Why secure? Without auth/signature, anyone who knows your URL can attempt to trigger your workflow. Unsecured listeners are heavily rate-limited (e.g., 1 req / 10s) vs. significantly higher limits for secured listeners.

Payload validation

  • Schema validation (JSON). Define the expected structure to validate and extract fields reliably; otherwise the raw request is treated as an unstructured blob downstream.

Event filtering

  • Listener-level filters to drop irrelevant events at the door (e.g., only accept issues.opened, ignore issues.edited). Filtering is supported at both the listener and plugin levels for flexibility and reuse.

Deduplication & replay protection

  • Prevent duplicate requests from triggering the same plugin twice; logs will show debounced/skipped events.

One-time verification challenges

  • Respond to challenge/CRC requests used by providers during webhook registration.

How events become plugin runs

  1. Raw request received at your Listener → listener.webhook.trigger.
  2. Processed & published (or rejected/debounced) → listener.webhook.processor.update.
  3. Plugins evaluated & triggeredlistener.webhook.plugin.trigger.
  4. Process executescompound_action.* and action logs.

Platform rules and limitations

  • One trigger paradigm per plugin. A plugin can be triggered by system triggers (one or many), or by conversational triggers (one or many)—but not both. Duplicate the plugin if you need both paradigms.
  • Multiple plugins per event. A single event can fan-out to multiple plugins if their conditions match.

Logs & observability

Use the three new log types to trace any event end-to-end:

  • listener.webhook.trigger — confirms the raw request hit your Listener (headers, method, parsed body, timestamps).
  • listener.webhook.processor.update — shows processing outcome (published, failure with reason, or debounced) and the normalized payload.
  • listener.webhook.plugin.trigger — which plugins were evaluated, triggered, skipped, failed, or expired (TTL).

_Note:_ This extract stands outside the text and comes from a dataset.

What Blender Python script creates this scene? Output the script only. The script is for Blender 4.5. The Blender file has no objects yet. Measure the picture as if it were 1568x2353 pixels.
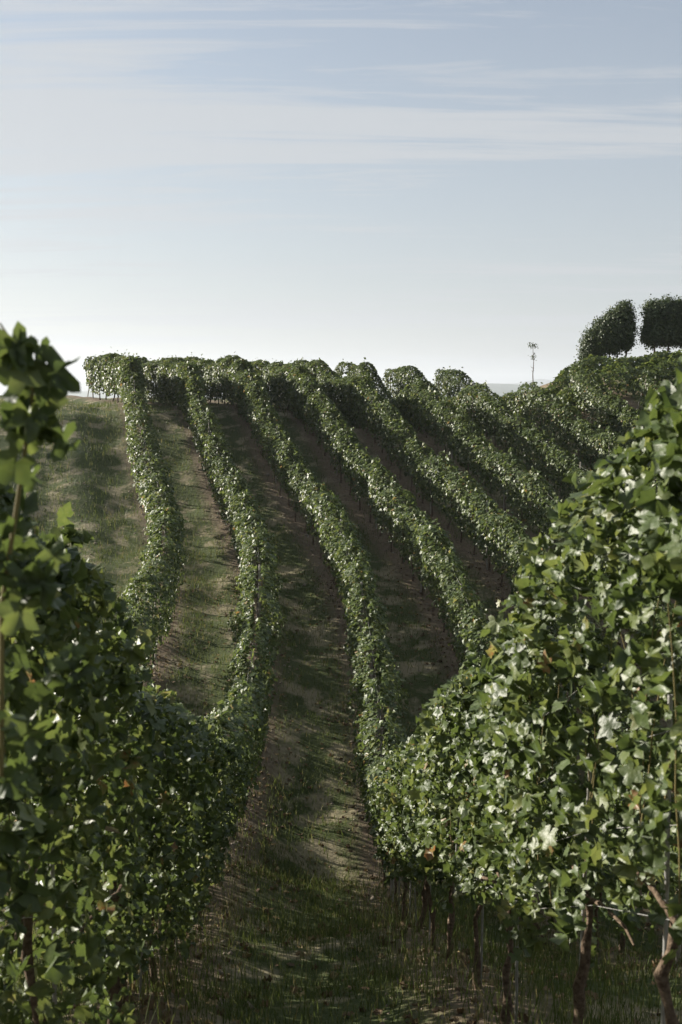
import bpy, math, random
import numpy as np
from math import radians, sin, cos, pi
rng = np.random.default_rng(11); random.seed(11)
S = bpy.context.scene
C = S.collection

# ------------------------------------------------------------ camera, sky, sun, exposure
ZO = 8.0                                   # height of the lens above the scene's datum
cd = bpy.data.cameras.new('camera'); cam = bpy.data.objects.new('camera', cd); C.objects.link(cam)
S.camera = cam
cam.location = (0, 0, ZO); cam.rotation_euler = (radians(90) - math.atan(276 / 2450), 0, 0)
cd.sensor_fit = 'VERTICAL'; cd.sensor_height = 36; cd.sensor_width = 24; cd.lens = 36 * 2450 / 2353
cd.clip_start = .05; cd.clip_end = 20000
cd.dof.use_dof = True; cd.dof.focus_distance = 24; cd.dof.aperture_fstop = 5.6
SUN_AZ = radians(-64)                      # compass angle from +Y (view direction), negative = left
SUN_EL = radians(20)
world = bpy.data.worlds.new('World'); S.world = world; world.use_nodes = True
nt = world.node_tree; N = nt.nodes; L = nt.links
bg = N['Background']
sky = N.new('ShaderNodeTexSky'); sky.sky_type = 'NISHITA'; sky.sun_disc = False
sky.sun_elevation = SUN_EL; sky.sun_rotation = SUN_AZ; sky.air_density = 1.0; sky.dust_density = 1.2; sky.ozone_density = 1.5
SKY_STRENGTH = .052
bg.inputs[1].default_value = SKY_STRENGTH
# thin streaked cloud on a flat layer high above: direction / height
tc = N.new('ShaderNodeTexCoord'); sp = N.new('ShaderNodeSeparateXYZ'); L.new(tc.outputs['Generated'], sp.inputs[0])
def math_(op, a, b=None, c=None):
    n = N.new('ShaderNodeMath'); n.operation = op
    for i, v in enumerate((a, b, c)):
        if v is None: continue
        if isinstance(v, (int, float)): n.inputs[i].default_value = v
        else: L.new(v, n.inputs[i])
    return n.outputs[0]
zz = math_('MAXIMUM', math_('ADD', sp.outputs[2], .06), .03)
px = math_('DIVIDE', sp.outputs[0], zz); py = math_('DIVIDE', sp.outputs[1], zz)
cv = N.new('ShaderNodeCombineXYZ'); L.new(px, cv.inputs[0]); L.new(py, cv.inputs[1])
def noise(scale_xyz, loc, sc, det, rough, dist):
    mp = N.new('ShaderNodeMapping'); mp.inputs['Scale'].default_value = scale_xyz; mp.inputs['Location'].default_value = loc
    mp.inputs['Rotation'].default_value = (0, 0, radians(6))
    L.new(cv.outputs[0], mp.inputs[0])
    n = N.new('ShaderNodeTexNoise'); n.inputs['Scale'].default_value = sc; n.inputs['Detail'].default_value = det
    n.inputs['Roughness'].default_value = rough; n.inputs['Distortion'].default_value = dist
    L.new(mp.outputs[0], n.inputs[0]); return n.outputs[0]
n1 = noise((.28, 1.0, 1), (3.1, .4, 0), 1.5, 7, .55, .4)
n2 = noise((.12, .55, 1), (7.7, 2.2, 0), 1.6, 5, .5, .2)
n3 = noise((.4, 2.6, 1), (4.7, 3.2, 0), 1.6, 9, .66, 1.1)
cl = math_('ADD', math_('ADD', math_('MULTIPLY', n1, .40), math_('MULTIPLY', n2, .36)), math_('MULTIPLY', n3, .44))
mr = N.new('ShaderNodeMapRange'); mr.interpolation_type = 'SMOOTHSTEP'
L.new(cl, mr.inputs[0]); mr.inputs[1].default_value = .47; mr.inputs[2].default_value = .68
hz = N.new('ShaderNodeMapRange'); L.new(sp.outputs[2], hz.inputs[0])
hz.inputs[1].default_value = 0.0; hz.inputs[2].default_value = .45; hz.inputs[3].default_value = .8; hz.inputs[4].default_value = .22
cover = math_('MAXIMUM', math_('MULTIPLY', mr.outputs[0], .92), hz.outputs[0])
mx = N.new('ShaderNodeMixRGB'); L.new(cover, mx.inputs[0]); L.new(sky.outputs[0], mx.inputs[1]); mx.inputs[2].default_value = (4.6, 4.8, 5.05, 1)
L.new(mx.outputs[0], bg.inputs[0])

sl = bpy.data.lights.new('sun', 'SUN'); sun = bpy.data.objects.new('sun', sl); C.objects.link(sun)
sl.energy = 5.0; sl.angle = radians(.6); sl.color = (1, .93, .82)
sdir = (sin(SUN_AZ) * cos(SUN_EL), cos(SUN_AZ) * cos(SUN_EL), sin(SUN_EL))
import mathutils
sun.rotation_euler = mathutils.Vector(sdir).to_track_quat('Z', 'Y').to_euler(); sun.location = (-30, 10, 40)
S.view_settings.view_transform = 'Standard'; S.view_settings.look = 'None'; S.view_settings.gamma = 1
S.view_settings.use_curve_mapping = False
S.view_settings.exposure = 1.28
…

See the dedicated Webhook Logs & Troubleshooting guide for “why didn’t my plugin run?” playbooks.

What to do next

Appendix (glossary)

  • Webhook: Automated notification sent by a provider when an event occurs.
  • Webhook Event (Payload): The data package sent in the webhook request (usually JSON).
  • Headers: Metadata such as event type, request IDs, or signatures.
  • System Trigger: A non-conversational trigger that starts a plugin (like a webhook).